Mahasiswa sebagai agen perubahan berkewajiban untuk mengawal lancarnya laju reformasi, karena dimasa depan mereka yang akan menggantikan pemimpin pemimpin yang berkuasa hari ini. Sebagai calon calon pemimpin, mahasiswa dituntut bukan hanya cerdas secara intelektual tapi juga bersih dari kolusi, korupsi dan nepotisme. Untuk mendukung hal itu, perubahan kearah yang lebih positif harus dilakukan bagaimanapun kecilnya hal itu. Agar mereka kelak menjadi pemimpin pemimpin yang bersih, kebiasaan mencontek harus dihentikan mulai detik ini. Karena mencontek adalah mencuri dan mencuri adalah bagian dari korupsi. Kalau belum berkuasa saja sudah jadi koruptor kecil kecilan mungkin nanti setelah jadi pejabat bisa jadi koruptor besar. Kejujuran dalam merentas kekuasaan yang lebih besar harus dijadikan landasan, karena seorang filsuf berkata, “setiap kekuasaan kecil, kalau tidak diemban dengan hati hati, berpotensi melahirkan tirani besar.

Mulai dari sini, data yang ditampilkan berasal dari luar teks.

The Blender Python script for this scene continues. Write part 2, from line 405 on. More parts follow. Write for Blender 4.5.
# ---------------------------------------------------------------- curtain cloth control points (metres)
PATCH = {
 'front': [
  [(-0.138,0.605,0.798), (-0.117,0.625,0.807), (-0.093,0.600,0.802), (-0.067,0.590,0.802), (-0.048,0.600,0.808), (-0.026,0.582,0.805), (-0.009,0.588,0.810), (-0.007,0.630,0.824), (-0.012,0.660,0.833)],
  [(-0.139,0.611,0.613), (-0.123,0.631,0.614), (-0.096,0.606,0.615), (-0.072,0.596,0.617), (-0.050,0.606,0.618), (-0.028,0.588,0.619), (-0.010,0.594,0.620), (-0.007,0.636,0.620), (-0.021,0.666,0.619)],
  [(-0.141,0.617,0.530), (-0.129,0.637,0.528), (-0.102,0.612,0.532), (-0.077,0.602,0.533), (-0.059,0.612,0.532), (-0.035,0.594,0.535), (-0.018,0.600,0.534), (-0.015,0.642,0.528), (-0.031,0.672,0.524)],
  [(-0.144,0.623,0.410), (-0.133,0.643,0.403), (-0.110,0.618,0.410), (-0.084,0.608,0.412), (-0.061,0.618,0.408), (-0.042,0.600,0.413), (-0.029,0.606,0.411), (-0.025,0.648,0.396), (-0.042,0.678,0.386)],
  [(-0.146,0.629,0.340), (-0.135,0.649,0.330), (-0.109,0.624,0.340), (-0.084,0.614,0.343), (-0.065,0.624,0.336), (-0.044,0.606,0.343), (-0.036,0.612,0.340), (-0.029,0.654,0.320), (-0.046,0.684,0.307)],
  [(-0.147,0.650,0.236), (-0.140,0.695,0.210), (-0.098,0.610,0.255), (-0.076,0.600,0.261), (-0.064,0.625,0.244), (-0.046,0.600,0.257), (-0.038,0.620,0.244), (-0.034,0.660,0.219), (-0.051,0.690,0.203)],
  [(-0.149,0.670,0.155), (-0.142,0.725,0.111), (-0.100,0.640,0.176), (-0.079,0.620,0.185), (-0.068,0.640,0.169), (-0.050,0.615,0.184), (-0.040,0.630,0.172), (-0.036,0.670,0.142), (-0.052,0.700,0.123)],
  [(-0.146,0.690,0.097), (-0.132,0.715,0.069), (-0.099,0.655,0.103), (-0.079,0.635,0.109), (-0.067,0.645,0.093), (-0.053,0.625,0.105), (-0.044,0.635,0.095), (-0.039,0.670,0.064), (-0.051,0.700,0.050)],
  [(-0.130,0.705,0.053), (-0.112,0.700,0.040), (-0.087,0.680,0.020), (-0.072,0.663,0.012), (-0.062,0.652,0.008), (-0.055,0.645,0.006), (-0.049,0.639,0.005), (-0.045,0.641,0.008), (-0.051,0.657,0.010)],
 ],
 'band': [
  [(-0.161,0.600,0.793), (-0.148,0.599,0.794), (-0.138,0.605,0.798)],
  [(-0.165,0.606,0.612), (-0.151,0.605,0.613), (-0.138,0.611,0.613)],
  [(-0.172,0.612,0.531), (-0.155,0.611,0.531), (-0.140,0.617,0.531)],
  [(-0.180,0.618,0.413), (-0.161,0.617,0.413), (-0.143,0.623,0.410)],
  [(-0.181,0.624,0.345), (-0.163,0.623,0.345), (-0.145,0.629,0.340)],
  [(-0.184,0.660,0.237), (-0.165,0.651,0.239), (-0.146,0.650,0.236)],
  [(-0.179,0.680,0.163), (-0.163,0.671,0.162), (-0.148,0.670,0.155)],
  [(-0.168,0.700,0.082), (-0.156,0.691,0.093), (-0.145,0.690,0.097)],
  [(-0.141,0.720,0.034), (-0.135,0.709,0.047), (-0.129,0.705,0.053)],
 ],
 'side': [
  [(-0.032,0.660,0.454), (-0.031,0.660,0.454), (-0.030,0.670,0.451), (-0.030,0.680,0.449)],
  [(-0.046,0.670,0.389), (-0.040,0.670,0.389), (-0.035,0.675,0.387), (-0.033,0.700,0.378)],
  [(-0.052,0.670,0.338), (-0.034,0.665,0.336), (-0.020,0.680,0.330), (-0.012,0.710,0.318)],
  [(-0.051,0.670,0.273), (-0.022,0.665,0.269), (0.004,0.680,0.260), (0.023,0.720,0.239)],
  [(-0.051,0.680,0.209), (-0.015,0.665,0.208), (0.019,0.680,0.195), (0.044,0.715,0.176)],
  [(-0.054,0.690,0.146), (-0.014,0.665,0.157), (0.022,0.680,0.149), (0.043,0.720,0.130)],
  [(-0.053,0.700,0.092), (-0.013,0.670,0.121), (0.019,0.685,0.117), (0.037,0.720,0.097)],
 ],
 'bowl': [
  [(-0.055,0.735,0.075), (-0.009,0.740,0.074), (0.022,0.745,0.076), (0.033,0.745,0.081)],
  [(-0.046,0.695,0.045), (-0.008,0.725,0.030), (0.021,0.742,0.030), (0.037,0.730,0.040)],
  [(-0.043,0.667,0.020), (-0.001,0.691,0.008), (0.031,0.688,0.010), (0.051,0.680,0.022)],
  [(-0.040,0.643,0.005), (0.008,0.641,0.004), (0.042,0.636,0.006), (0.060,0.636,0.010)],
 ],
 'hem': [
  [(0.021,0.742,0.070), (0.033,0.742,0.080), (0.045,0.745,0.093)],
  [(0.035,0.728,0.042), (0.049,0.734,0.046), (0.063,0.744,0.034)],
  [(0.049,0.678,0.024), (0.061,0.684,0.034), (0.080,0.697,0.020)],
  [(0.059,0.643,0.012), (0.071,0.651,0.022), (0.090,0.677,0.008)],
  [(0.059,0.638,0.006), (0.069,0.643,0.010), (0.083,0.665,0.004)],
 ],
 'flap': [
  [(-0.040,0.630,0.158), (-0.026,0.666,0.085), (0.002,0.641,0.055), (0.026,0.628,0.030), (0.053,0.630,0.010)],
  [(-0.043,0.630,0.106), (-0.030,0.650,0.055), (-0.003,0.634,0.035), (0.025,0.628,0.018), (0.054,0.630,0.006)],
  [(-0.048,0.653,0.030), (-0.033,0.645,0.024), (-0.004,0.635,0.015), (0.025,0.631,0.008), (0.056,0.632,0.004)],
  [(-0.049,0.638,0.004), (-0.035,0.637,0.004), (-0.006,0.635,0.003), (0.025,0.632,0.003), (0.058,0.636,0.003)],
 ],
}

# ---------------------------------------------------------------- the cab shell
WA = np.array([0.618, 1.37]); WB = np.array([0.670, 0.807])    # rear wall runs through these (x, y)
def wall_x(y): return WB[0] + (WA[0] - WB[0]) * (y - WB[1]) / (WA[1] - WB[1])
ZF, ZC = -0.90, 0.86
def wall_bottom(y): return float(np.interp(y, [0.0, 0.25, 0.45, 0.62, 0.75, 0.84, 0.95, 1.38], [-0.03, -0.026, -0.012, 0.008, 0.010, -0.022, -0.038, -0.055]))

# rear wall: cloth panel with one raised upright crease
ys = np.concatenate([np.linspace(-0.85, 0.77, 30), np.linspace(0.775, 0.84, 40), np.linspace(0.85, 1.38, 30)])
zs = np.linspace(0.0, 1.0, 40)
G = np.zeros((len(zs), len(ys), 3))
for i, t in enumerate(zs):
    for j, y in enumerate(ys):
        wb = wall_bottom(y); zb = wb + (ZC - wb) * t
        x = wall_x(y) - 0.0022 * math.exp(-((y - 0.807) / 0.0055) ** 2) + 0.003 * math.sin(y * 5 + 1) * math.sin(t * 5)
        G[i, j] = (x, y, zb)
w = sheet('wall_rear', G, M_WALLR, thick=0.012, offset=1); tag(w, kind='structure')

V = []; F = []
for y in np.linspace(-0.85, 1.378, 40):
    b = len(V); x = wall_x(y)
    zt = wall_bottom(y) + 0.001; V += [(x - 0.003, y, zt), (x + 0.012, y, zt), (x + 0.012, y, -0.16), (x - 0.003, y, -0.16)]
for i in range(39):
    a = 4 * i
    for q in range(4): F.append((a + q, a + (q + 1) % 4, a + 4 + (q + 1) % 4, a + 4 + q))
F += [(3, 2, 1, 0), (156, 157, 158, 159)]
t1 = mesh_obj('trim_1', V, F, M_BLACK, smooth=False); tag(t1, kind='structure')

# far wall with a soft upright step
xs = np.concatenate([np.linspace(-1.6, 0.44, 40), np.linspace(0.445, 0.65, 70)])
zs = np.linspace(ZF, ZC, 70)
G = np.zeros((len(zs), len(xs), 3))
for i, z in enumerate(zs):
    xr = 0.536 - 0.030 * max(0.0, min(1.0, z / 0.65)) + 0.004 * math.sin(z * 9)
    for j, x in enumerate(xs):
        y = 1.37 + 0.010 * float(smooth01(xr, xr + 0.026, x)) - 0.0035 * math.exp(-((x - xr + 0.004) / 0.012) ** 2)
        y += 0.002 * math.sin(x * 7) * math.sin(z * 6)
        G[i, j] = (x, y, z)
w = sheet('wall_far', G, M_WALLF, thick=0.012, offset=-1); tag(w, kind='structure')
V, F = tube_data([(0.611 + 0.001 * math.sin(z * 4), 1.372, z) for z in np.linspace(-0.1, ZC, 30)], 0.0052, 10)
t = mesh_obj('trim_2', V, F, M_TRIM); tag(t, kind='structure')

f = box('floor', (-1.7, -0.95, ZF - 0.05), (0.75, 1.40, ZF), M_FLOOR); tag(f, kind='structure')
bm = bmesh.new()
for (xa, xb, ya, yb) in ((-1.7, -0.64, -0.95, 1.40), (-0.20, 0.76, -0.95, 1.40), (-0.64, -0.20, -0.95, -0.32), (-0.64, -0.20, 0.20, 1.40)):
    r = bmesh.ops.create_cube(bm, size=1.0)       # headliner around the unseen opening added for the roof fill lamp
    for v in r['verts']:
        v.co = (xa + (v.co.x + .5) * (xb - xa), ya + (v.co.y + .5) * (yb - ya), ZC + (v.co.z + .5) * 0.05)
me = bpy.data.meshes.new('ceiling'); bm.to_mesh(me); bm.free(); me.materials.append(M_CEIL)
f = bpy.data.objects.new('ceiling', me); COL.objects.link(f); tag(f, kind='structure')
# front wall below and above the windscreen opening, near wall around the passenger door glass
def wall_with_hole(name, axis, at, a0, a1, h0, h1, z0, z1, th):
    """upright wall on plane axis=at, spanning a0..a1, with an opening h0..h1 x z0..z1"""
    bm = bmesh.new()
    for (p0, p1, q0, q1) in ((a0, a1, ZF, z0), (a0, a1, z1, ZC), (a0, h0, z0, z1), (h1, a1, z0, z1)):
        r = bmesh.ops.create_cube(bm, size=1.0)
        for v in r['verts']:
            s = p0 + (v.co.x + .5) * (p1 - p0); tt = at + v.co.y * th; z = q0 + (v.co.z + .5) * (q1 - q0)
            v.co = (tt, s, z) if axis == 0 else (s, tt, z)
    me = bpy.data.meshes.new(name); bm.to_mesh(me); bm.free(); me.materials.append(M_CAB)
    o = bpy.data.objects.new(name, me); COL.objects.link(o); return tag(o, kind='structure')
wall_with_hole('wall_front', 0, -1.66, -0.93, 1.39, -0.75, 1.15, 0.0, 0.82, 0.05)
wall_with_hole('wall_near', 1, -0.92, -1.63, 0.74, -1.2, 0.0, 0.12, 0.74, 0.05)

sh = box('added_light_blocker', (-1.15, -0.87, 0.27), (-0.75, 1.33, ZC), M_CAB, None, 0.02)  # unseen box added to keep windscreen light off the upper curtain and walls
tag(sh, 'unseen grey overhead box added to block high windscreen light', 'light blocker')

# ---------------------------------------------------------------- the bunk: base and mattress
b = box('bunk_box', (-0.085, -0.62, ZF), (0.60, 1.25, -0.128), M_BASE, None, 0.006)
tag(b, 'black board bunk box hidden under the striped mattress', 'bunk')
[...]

Buku buku yang mendukung artkel ini

1.Parry, Lyoid Richard, ZAMAN EDAN, Indonesia Di Ambang Kehancuran, 2005, PT Serambi ilmu semesta
2.Rakyat Indonesia, Mati Ketawa Ala soeharto, 1998, Anggota Ikatan Penerbit Indonesia Alternatif

Komentar

Dhiora Bintang mengatakan…
ketika saya menginjakkan kaki di jejak kampus UTama, saya merasakan kemegahan yang luar biasa. tapi didalamnya ada benih2 kontradiktif, kampus yang bersandar kepada pembangunan artifisial. kang suguh, tulisan ini saya repost yah di FB?